Dalam konteks Persib dan Persija, tentu ada banyak faktor yang kemudian membuat pertemuan antara keduanya disebut sebagai derbi. Basis suporter yang besar, serta letak geografis yang terbilang dekat menjadi beberapa di antaranya, tetapi adalah kebencian dan kebrutalan yang kemudian paling digarisbawahi.
Sindir-menyindir dari tribun lapangan semakin menumbuhkan perselisihan. Sebagai contoh, kedua belah pihak suporter acap kali menyanyikan lagu yang tidak hanya mengatai kubu lawan “anjing”, melainkan juga boleh “dibunuh saja”. Kita vs mereka. Tidak ada di antaranya.

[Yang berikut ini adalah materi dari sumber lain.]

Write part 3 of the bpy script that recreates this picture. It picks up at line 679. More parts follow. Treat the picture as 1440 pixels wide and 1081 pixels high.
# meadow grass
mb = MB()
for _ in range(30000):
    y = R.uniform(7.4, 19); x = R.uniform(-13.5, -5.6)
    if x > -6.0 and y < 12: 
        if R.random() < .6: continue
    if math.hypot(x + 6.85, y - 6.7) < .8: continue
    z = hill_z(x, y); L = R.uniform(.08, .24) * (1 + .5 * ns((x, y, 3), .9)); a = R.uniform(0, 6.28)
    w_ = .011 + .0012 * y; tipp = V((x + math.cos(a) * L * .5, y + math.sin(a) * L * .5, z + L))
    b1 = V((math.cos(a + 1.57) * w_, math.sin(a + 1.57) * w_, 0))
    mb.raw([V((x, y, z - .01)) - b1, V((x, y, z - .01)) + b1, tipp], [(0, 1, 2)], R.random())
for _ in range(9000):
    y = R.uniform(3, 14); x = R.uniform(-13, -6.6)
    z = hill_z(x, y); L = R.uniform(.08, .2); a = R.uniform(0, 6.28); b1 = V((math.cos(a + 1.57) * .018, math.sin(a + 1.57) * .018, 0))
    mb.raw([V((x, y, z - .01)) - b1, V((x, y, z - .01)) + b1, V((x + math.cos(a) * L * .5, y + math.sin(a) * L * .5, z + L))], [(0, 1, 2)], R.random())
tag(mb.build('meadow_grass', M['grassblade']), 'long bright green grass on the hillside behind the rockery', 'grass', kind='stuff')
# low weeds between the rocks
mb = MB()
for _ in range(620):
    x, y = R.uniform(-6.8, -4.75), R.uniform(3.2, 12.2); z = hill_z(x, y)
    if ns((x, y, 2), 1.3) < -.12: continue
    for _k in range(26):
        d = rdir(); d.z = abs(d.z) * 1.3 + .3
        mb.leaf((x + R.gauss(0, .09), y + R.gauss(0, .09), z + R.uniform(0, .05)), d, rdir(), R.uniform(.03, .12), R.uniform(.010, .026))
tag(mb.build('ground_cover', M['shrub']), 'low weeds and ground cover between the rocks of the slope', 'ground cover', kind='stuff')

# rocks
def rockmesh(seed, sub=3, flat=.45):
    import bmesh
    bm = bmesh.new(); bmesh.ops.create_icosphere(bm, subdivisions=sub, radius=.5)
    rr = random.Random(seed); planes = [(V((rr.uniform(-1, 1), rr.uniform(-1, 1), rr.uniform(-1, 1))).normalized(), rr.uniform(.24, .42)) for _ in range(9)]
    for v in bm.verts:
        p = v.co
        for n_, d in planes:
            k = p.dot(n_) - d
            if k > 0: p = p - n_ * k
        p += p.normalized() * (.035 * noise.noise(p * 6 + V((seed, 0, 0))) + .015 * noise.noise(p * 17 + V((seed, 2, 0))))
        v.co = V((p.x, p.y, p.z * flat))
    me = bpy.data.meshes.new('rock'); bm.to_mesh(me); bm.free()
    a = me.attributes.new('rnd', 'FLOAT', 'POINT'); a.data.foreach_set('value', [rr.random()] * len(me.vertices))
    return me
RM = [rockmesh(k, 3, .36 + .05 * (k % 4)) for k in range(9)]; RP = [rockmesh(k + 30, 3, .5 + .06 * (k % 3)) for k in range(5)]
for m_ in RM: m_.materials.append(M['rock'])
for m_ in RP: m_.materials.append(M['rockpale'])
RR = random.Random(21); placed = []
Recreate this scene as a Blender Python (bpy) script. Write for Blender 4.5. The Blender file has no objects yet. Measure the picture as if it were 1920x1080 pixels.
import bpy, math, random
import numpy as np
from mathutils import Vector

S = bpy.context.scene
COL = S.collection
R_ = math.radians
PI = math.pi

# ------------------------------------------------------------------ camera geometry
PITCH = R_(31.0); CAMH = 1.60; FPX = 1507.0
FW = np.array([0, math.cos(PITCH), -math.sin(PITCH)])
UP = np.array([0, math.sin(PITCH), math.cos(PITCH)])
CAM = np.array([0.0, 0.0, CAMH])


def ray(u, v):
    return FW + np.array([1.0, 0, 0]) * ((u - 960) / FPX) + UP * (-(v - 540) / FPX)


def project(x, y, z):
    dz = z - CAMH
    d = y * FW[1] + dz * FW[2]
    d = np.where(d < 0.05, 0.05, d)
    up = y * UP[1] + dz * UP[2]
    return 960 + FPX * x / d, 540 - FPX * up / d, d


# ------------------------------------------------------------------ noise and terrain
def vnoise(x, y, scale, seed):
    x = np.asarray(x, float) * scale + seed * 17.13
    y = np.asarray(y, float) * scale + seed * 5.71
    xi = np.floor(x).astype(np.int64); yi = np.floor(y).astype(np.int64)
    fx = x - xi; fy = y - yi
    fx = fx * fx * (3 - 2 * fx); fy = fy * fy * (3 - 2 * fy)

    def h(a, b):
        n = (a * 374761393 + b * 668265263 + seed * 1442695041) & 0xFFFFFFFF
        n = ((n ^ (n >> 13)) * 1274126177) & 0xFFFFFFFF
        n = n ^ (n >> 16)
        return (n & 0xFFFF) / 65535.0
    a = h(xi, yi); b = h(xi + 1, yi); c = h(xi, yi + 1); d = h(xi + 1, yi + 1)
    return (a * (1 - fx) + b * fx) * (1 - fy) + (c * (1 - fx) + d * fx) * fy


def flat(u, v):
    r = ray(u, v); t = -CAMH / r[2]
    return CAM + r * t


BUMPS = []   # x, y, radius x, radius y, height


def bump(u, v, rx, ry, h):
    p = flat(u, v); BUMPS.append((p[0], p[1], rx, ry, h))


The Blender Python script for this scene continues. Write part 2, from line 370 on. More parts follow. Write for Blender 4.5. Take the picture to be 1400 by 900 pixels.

Sewajarnya, sebagai manusia yang memiliki akal budi, nyanyian tersebut jauh dari penjewantahan. Nyatanya, insting membunuh hadir dalam diri beberapa dari penonton di tribun. Sejak dekade 2010-an, rivalitas Persib dan Persija setidaknya meregang enam nyawa di lingkaran stadion.
Rangga Cipta Nugraha, Lazuardi, Dani Maulana, Harun Al Rasyid, Ricko Andrean, dan Haringga Sirla adalah nama-nama korban dendam dan kebencian yang dikembangbiakkan.
Bagi Filsuf Prancis, Jean Paul Sartre, “dalam sepak bola, segalanya menjadi lebih rumit dengan hadirnya kesebelasan lawan.” Sartre menggunakan kata “lawan” (opposite team) ketimbang “musuh” (the enemy team). Dalam padanan kata, keduanya punya arti berbeda.
Sepakbola sejatinya memang harus memiliki lawan, tapi tanpa perlu ada rasa permusuhan, apalagi hilangnya nyawa-nyawa tak bersalah.